All the advice on the various presses is sound. I have both a French press and an Aeropress and like both. They work really well with the local coffee (Kona), which is fairly acidic because of the volcanic soil. It makes for a really nice nutty flavor.
If you're into espresso, a stovetop pot is an easy way to go without breaking the bank. My current one is an UMUSA, about $20USD from Amazon, but really any of them should be capable of making a good cup: https://www.google.com/search?biw=1536&bih=734&tbm=isch&sa=1&ei=0e_wWbnfG8GujwPH7Y2ABA
The flavor of an espresso depends on a couple of things: the bean, the grind, and how firmly it's packed. The latter two will determine the ultimate pressure at which the coffee is extracted. Over-pressuring will extract more acid from the bean and will result in an espresso with a lot of bite. Same with using an overly acidic coffee. If your first cup tastes like battery acid, try changing your grind or switching to a lower acidity bean.

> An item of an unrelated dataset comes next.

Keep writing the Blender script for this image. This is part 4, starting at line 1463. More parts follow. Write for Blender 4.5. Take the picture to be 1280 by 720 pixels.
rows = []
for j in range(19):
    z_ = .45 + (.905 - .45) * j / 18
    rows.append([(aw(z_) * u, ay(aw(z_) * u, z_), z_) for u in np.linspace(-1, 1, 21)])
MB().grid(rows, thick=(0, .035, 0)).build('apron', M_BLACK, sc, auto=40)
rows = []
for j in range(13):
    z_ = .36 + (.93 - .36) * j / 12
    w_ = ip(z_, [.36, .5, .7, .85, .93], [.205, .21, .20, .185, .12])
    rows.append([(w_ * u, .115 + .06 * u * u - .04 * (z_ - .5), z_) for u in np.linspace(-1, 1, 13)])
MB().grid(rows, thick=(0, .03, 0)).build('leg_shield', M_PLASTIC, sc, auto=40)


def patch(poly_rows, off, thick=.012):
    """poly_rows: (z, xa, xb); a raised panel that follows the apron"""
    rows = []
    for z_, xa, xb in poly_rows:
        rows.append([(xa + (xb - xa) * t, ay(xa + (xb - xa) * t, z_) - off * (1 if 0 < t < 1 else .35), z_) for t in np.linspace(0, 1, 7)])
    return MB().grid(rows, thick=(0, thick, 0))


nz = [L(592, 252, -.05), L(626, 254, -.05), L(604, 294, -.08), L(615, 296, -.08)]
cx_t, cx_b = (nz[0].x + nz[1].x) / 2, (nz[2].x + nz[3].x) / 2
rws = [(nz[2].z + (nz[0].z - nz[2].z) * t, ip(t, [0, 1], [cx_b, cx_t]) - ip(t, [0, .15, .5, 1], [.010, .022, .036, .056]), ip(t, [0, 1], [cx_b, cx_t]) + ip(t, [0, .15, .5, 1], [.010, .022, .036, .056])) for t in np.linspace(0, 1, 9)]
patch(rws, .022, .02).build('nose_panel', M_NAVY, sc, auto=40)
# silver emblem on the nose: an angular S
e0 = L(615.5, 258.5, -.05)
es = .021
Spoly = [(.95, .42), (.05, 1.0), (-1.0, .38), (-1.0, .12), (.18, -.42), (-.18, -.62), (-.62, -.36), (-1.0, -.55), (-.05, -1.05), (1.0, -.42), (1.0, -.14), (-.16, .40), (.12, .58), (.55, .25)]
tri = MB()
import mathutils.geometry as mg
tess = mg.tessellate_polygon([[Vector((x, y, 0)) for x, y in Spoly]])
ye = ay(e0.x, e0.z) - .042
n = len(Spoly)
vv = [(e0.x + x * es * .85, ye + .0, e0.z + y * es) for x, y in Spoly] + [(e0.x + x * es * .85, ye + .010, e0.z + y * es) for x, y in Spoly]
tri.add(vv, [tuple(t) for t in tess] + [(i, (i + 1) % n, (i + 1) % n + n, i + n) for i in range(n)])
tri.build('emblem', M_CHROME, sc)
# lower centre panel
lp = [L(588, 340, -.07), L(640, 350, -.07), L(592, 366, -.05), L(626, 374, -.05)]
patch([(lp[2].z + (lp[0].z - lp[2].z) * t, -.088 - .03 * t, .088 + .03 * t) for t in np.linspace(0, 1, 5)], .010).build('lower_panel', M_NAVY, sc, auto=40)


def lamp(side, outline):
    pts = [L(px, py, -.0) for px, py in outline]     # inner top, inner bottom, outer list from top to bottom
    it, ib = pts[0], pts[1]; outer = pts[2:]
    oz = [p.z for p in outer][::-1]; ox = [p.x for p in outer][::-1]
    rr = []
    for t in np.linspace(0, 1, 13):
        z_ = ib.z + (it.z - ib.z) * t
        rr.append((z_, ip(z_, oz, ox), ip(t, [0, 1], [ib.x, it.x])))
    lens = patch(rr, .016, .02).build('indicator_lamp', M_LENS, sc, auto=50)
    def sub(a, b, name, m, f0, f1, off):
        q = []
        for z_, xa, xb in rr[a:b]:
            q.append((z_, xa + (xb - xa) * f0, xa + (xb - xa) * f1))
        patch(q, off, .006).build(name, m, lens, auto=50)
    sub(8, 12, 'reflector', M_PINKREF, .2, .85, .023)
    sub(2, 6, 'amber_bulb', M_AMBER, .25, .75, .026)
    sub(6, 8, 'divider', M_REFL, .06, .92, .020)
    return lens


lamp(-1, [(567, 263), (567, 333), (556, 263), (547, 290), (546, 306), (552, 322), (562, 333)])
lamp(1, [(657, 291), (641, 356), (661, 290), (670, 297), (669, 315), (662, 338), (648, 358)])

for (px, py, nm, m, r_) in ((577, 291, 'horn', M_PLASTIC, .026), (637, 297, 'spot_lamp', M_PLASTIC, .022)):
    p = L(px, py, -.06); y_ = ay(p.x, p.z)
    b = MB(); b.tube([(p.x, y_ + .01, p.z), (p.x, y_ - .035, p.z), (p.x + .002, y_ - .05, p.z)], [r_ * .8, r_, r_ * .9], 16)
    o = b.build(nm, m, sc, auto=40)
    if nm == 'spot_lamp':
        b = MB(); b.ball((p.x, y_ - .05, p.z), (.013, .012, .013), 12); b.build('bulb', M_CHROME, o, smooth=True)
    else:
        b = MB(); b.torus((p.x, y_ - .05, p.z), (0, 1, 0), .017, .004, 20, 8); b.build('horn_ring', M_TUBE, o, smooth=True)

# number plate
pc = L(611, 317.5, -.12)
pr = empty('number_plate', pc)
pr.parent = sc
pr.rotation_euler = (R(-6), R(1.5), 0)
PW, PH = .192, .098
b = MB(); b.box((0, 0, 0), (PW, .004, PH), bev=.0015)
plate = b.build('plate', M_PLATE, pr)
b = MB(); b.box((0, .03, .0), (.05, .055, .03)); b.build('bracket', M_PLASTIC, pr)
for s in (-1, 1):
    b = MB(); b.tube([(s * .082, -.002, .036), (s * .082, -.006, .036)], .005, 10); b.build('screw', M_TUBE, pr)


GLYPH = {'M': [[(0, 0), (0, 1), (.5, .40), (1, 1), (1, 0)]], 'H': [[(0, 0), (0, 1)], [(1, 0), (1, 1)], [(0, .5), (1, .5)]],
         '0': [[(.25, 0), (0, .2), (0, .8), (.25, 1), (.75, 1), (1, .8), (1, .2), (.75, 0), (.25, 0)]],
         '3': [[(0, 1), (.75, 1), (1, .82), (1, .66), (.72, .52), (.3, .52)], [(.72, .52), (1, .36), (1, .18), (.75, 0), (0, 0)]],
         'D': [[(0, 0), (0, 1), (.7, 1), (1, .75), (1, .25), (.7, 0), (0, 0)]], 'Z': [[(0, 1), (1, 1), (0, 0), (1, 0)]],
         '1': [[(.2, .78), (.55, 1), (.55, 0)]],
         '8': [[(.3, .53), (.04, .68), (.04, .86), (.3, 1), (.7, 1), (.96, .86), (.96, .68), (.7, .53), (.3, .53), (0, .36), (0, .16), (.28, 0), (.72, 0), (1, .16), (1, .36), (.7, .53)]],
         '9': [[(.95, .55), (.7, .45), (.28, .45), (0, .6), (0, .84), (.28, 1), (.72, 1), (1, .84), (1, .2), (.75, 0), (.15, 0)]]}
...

Another stovetop method to play with is Turkish or Arabic coffee. These are done with extremely fine ground coffee in a pot shaped a little like an Erlenmeyer flask. The biggest difference between the two is the roast. Arabic coffee uses an almost blonde roast while Turkish coffee likes a darker roast. Here's a Turkish pot: https://www.amazon.com/Dexart-Handmade-Copper-Turkish-Coffee/dp/B074SWWQTM
The toughest part about Turkish and Arabic coffee is getting a fine enough grind. Blade grinders won't really be able to get fine enough. A burr grinder is the right tool for the job. You can get relatively inexpensive hand-cranked burr grinders, but it'll mean having to work for your coffee. Unfortunately some of the less expensive electric burr grinders can only go so fine. I'll leave that choice to you if you decide to go that route.
I've yakked enough. I'll let someone else extol the virtues of cold brew. (Coffee's fun!)